**Request**
Give every entry again, word for word and in full.

____ Data listing

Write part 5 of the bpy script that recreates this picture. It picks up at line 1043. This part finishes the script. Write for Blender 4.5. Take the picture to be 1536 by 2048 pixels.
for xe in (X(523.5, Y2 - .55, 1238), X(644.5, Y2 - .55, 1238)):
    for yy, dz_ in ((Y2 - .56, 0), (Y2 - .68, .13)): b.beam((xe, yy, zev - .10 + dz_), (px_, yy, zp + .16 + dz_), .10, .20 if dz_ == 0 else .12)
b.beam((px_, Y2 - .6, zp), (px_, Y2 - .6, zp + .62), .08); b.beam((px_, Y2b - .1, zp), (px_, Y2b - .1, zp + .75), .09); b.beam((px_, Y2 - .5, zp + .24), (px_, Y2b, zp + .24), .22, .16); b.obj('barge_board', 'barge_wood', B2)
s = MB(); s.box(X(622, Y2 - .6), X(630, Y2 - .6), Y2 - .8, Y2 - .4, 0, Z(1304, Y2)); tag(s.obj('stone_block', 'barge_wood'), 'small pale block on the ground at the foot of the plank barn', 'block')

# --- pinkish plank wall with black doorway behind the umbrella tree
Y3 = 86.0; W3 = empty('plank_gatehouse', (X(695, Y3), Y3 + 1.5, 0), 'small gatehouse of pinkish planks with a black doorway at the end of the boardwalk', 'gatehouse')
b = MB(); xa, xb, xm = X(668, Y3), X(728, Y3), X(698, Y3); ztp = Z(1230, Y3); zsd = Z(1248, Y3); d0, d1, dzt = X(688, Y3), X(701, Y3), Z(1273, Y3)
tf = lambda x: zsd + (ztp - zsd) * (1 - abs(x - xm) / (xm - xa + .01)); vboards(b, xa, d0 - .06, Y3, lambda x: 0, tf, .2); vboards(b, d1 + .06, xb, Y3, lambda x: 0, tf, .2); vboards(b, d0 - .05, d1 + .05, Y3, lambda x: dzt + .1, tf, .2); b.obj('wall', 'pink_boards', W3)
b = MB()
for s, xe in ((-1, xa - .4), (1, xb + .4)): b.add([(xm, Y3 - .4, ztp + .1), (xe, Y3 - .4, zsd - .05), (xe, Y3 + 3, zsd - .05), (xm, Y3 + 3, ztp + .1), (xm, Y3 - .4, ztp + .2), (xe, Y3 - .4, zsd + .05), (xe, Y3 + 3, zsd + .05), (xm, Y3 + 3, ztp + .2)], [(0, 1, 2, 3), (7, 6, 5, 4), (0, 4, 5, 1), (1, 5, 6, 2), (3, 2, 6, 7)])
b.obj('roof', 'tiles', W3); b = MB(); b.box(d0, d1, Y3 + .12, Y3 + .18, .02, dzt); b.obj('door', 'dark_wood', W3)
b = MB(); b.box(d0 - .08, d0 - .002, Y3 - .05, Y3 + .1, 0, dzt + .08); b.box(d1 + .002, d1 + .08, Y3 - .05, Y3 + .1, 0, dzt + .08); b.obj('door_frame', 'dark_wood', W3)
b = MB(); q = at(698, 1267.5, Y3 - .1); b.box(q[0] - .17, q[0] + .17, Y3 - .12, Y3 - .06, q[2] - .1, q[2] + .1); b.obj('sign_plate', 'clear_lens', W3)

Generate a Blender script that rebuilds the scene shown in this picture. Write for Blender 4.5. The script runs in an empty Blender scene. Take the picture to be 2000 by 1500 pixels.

________

**Task answer**
Write part 5 of the bpy script that recreates this picture. It picks up at line 1043. This part finishes the script. Write for Blender 4.5. Take the picture to be 1536 by 2048 pixels.
for xe in (X(523.5, Y2 - .55, 1238), X(644.5, Y2 - .55, 1238)):
    for yy, dz_ in ((Y2 - .56, 0), (Y2 - .68, .13)): b.beam((xe, yy, zev - .10 + dz_), (px_, yy, zp + .16 + dz_), .10, .20 if dz_ == 0 else .12)
b.beam((px_, Y2 - .6, zp), (px_, Y2 - .6, zp + .62), .08); b.beam((px_, Y2b - .1, zp), (px_, Y2b - .1, zp + .75), .09); b.beam((px_, Y2 - .5, zp + .24), (px_, Y2b, zp + .24), .22, .16); b.obj('barge_board', 'barge_wood', B2)
s = MB(); s.box(X(622, Y2 - .6), X(630, Y2 - .6), Y2 - .8, Y2 - .4, 0, Z(1304, Y2)); tag(s.obj('stone_block', 'barge_wood'), 'small pale block on the ground at the foot of the plank barn', 'block')

# --- pinkish plank wall with black doorway behind the umbrella tree
Y3 = 86.0; W3 = empty('plank_gatehouse', (X(695, Y3), Y3 + 1.5, 0), 'small gatehouse of pinkish planks with a black doorway at the end of the boardwalk', 'gatehouse')
b = MB(); xa, xb, xm = X(668, Y3), X(728, Y3), X(698, Y3); ztp = Z(1230, Y3); zsd = Z(1248, Y3); d0, d1, dzt = X(688, Y3), X(701, Y3), Z(1273, Y3)
tf = lambda x: zsd + (ztp - zsd) * (1 - abs(x - xm) / (xm - xa + .01)); vboards(b, xa, d0 - .06, Y3, lambda x: 0, tf, .2); vboards(b, d1 + .06, xb, Y3, lambda x: 0, tf, .2); vboards(b, d0 - .05, d1 + .05, Y3, lambda x: dzt + .1, tf, .2); b.obj('wall', 'pink_boards', W3)
b = MB()
for s, xe in ((-1, xa - .4), (1, xb + .4)): b.add([(xm, Y3 - .4, ztp + .1), (xe, Y3 - .4, zsd - .05), (xe, Y3 + 3, zsd - .05), (xm, Y3 + 3, ztp + .1), (xm, Y3 - .4, ztp + .2), (xe, Y3 - .4, zsd + .05), (xe, Y3 + 3, zsd + .05), (xm, Y3 + 3, ztp + .2)], [(0, 1, 2, 3), (7, 6, 5, 4), (0, 4, 5, 1), (1, 5, 6, 2), (3, 2, 6, 7)])
b.obj('roof', 'tiles', W3); b = MB(); b.box(d0, d1, Y3 + .12, Y3 + .18, .02, dzt); b.obj('door', 'dark_wood', W3)
b = MB(); b.box(d0 - .08, d0 - .002, Y3 - .05, Y3 + .1, 0, dzt + .08); b.box(d1 + .002, d1 + .08, Y3 - .05, Y3 + .1, 0, dzt + .08); b.obj('door_frame', 'dark_wood', W3)
b = MB(); q = at(698, 1267.5, Y3 - .1); b.box(q[0] - .17, q[0] + .17, Y3 - .12, Y3 - .06, q[2] - .1, q[2] + .1); b.obj('sign_plate', 'clear_lens', W3)

Generate a Blender script that rebuilds the scene shown in this picture. Write for Blender 4.5. The script runs in an empty Blender scene. Take the picture to be 2000 by 1500 pixels.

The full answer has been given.